The David slaying Goliath story is compelling. Mr Green played Blackjack on the Betfred casino one night. After a couple of hours play he had won “chips” worth over £1.7m. He went to withdraw them and his request was declined. Eventually, Betfred told Mr Green that an error in in the software had meant that Mr Green had won in error. Betfred sought to rely on various terms in several different sets of terms to limit their liability. In a summary judgement, the High Court held that Betfred could not rely on them. Betfred has said it  will not appeal the decision and will now pay Mr Green his winnings, plus interest and costs.

The parts of Betfred’s terms that are quoted in the judgement are fairly typical of other click wrap terms. The judgment does not break new ground but it does give a detailed insight in to how the courts will interpret online terms if they are challenged.

I think it is fair to say that the court was fairly damning of Betfred’s terms, describing them as, “iterative and repetitive”, “obscure and unclear”, “long and complex”, “singularly ineffective” and “opaque and difficult”.

What could have saved Betfred?

Clear language

Using clear language is vital if you want to exclude liability. One of the key points in the case was whether an exclusion for a “computer malfunction” would cover an error in the software.  The judgment is clear, it does not, as a user would have associated that term with a hardware error rather than a software error. Had Betfred better described what the term malfunction meant and explicitly included software errors, they would have had a better chance of it covering the liability they were seeking to exclude.

Signposting exclusions

Other than some generic language at the beginning of the terms and copious use of capital letters throughout the terms, Betfred made no attempt to bring exclusions to a user’s attention.

The law has long required a party that wants to rely on “onerous or unusual” terms, such as limits or exclusions of liability, to bring it to the attention of the other party. It is not enough to include the terms in amongst the other terms of the agreement.

Online businesses should consider how they highlight any exclusions or limitations to users.  For instance, the wording by the tick box of the click wrap terms could specifically refer to important exclusions and include hyperlinks to the specific clauses so that users do not have to trawl through all of the terms to find the relevant clauses.

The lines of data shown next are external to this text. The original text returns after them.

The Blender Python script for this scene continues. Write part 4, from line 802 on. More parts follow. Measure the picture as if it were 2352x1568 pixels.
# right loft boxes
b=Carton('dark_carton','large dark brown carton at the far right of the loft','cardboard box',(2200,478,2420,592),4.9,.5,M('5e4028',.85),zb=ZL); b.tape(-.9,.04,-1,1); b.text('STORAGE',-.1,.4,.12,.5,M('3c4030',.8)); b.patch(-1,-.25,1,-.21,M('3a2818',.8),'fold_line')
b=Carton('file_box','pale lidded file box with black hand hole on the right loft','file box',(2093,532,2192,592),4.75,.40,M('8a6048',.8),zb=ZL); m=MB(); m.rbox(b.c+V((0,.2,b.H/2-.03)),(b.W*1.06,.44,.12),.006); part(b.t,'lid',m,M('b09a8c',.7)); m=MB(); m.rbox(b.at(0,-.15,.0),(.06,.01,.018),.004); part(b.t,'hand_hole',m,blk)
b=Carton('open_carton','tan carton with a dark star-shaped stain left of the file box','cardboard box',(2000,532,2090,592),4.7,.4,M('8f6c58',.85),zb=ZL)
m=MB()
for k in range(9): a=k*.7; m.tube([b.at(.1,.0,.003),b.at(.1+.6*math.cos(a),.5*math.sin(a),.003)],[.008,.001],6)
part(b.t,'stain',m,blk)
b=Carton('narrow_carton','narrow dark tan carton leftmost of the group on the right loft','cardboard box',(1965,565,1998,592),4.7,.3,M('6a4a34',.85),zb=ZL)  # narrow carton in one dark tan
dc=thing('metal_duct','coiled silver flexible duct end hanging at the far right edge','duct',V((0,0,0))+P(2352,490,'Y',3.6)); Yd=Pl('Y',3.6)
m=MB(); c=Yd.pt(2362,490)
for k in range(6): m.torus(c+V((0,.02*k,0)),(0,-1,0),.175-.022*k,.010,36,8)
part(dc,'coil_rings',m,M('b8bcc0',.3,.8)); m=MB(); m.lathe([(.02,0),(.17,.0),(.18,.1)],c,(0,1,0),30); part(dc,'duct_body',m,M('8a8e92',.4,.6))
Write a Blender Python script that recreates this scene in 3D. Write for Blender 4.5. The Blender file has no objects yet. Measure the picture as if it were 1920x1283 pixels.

Regularly reminding users of the terms will also increase the chances terms will bind them.

Fairness

Finally, if an online business wants to impose exclusions or limits on their liability, they will need to consider whether the term meets the test of fairness and transparency required by the Consumer Rights Act. To quote the judgement, “the terms must be expressed fully and clearly and contain no hidden traps or pitfalls, especially clauses that may operate to the customer’s disadvantage”. Drafting suitable clauses is not an easy task when dealing with consumers, especially when a user is unlikely to understand the underlying technology that is used to run an online platform. Careful thought is needed to make sure terms can be understood by users.

What next?

It will be interesting to see how online businesses react. Will we see a different approach to online terms emerge? There is a delicate balance to be struck between user experience and taking steps to ensure that the terms will apply if they are challenged.

In light of the judgement, I suspect Betfred will be reviewing their terms and how key exclusions are communicated to customers to improve the chances they will be able to enforce them in the future. If you run an online business, you might want to do the same.  Failing to do so may be a bet too far.